Some say acts like Santa Juana, which fuse afro-Latin percussive sounds with guitar-based rock-and-roll, sound too Latin to be considered part of the scene.

"Many people feel that if you're going to play rock, then you have to put aside the instruments your parents grew up with, which is insane to me," said Gonzalez, who in high school wore all black clothing, grew long hair, and hung out with fellow metal heads. "But everything I do is interpreted through my culture first. I don't have a choice."

With other bands, such as Englewood's Mamposonica, it's hard to trace any Latin influence through the distortion. This is what Norek said makes the "rock en Espanol" category so useless. He and others prefer the equally vague term Latin alternative.

"Some of the edgiest bands aren't mixing Latino influences at all," he said. "They're doing the Anglo rock thing better than some of the Anglo rockers."

New York and New Jersey's sound is different than what's being produced in the rock en Espanol "mecca," Los Angeles, because of its more Caribbean ethnic base. Many Latin rock bands here have a more percussive sound.

But the Latin rock scene is decidedly pan-Latino. Take the members of Santa Juana: Lopez, 23, and Munoz, 26, are both Colombian; bassist, Gonzalez, is Dominican; and drummer Pablo Zarate, 23, is Ecuadorian. Fans at a recent Halloween show were from Puerto Rico, Peru, Ecuador, Brazil and the United States.

A few bands, such as the Los Angeles-based collective Ozomatli, rock en Espanol pioneers Los Fabulosos Cadillac of Argentina, and the accordion-playing Tijuana-reared soloist Julieta Venegas have gotten some attention among non-Latinos. But still, rock en Espanol can't seem to find an audience on mainstream radio or venues.

Only two major New York-area radio stations have special programs for Latin rock and they're both Spanish-speaking stations, artists said. Nationwide, only one major non-Spanish language radio station in Los Angeles has a show designated for Latin alternative music. The Red Zone is two hours late Tuesday night, but it's a start, host Chelina Vargas said. Still, she says, she would like to see program directors start to include Latin alternative music on their regular playlists.

"I would rather it be inclusive than exclusive," she said.

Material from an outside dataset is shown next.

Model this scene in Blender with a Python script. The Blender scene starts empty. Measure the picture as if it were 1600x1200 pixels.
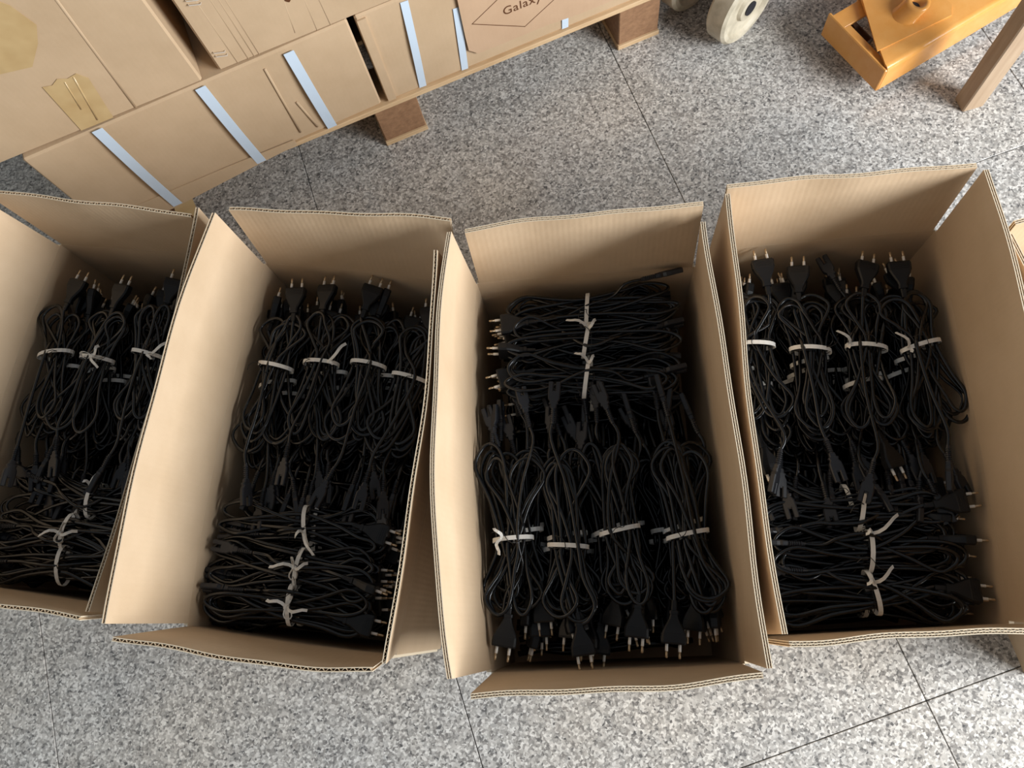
import bpy, math, random
from mathutils import Vector, Matrix
R = math.radians
S = bpy.context.scene
COL = S.collection

# ---------------------------------------------------------------- camera
CAM_H = 1.5
cam_d = bpy.data.cameras.new('camera'); cam = bpy.data.objects.new('camera', cam_d); COL.objects.link(cam)
cam_d.sensor_width = 36.0; cam_d.lens = 27.0; cam_d.clip_start = 0.02
right = Vector((0.940006, -0.323536, -0.108227))
down_i = Vector((-0.341158, -0.891050, -0.299400))
fwd = Vector((0.000432, 0.318360, -0.947970))
m = Matrix(((right.x, -down_i.x, -fwd.x, 0), (right.y, -down_i.y, -fwd.y, 0), (right.z, -down_i.z, -fwd.z, CAM_H), (0, 0, 0, 1)))
cam.matrix_world = m
S.camera = cam

# ---------------------------------------------------------------- light
w = bpy.data.worlds.new('world'); S.world = w; w.use_nodes = True
bg = w.node_tree.nodes['Background']
bg.inputs['Color'].default_value = (0.84, 0.92, 1.0, 1); bg.inputs['Strength'].default_value = 0.17
def area(name, loc, target, sx, sy, power, color):
    d = bpy.data.lights.new(name, 'AREA'); d.shape = 'RECTANGLE'; d.size = sx; d.size_y = sy; d.energy = power; d.color = color
    o = bpy.data.objects.new(name, d); COL.objects.link(o); o.location = loc
    o.rotation_euler = (Vector(target) - Vector(loc)).to_track_quat('-Z', 'Y').to_euler()
    return o
area('window_daylight', (2.55, -1.45, 1.65), (0.0, 0.5, 0.2), 1.8, 1.4, 185, (0.95, 0.98, 1.0))
S.view_settings.view_transform = 'Standard'; S.view_settings.look = 'None'; S.view_settings.gamma = 1
S.view_settings.use_curve_mapping = False
S.view_settings.exposure = 0.30

# ---------------------------------------------------------------- materials
def srgb(r, g, b):
    f = lambda c: (c/255/12.92) if c/255 <= 0.04045 else ((c/255+0.055)/1.055)**2.4
    return (f(r), f(g), f(b), 1)
class Mat:
    def __init__(s, name, rough=0.6, spec=0.5, metal=0.0, color=(0.5, 0.5, 0.5, 1)):
        s.m = bpy.data.materials.new(name); s.m.use_nodes = True; s.t = s.m.node_tree; s.b = s.t.nodes['Principled BSDF']
        s.b.inputs['Roughness'].default_value = rough; s.b.inputs['Specular IOR Level'].default_value = spec
        s.b.inputs['Metallic'].default_value = metal; s.b.inputs['Base Color'].default_value = color
    def n(s, kind, **kw):
        nd = s.t.nodes.new(kind)
        for k, v in kw.items():
            if k in nd.inputs: nd.inputs[k].default_value = v
            else: setattr(nd, k, v)
        return nd
    def l(s, a, b): s.t.links.new(a, b)
    def ramp(s, fac, stops, interp='LINEAR'):
        r = s.t.nodes.new('ShaderNodeValToRGB'); e = r.color_ramp.elements; r.color_ramp.interpolation = interp
        while len(e) < len(stops): e.new(0.5)
        for el, (p, c) in zip(e, stops): el.position = p; el.color = c
        s.l(fac, r.inputs[0]); return r.outputs[0]
    def bump(s, h, strength, dist, prev=None):
        b = s.n('ShaderNodeBump', Strength=strength, Distance=dist); s.l(h, b.inputs['Height'])
        if prev is not None: s.l(prev, b.inputs['Normal'])
        return b.outputs[0]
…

Santa Juana's Lopez, who writes lyrics for the band, said he wasn't throwing a bone to his non-Latino fans when he included the White Stripes song in their set. In his bedroom growing up, like many of his band mates, he turned up Guns N' Roses and Metallica to drown out the traditional Latin music his parents played. In America for nearly a decade, he has been exposed to a host of new sounds: contemporary rock, experimental Latin, jazz, afro-beat, and other Latin alternative bands.

And so one day - in the damp basement in percussionist Munoz's home in Roselle Park - they began to jam. And what came out, a blend of congas and White Stripes and buzzing energy, sounded just right.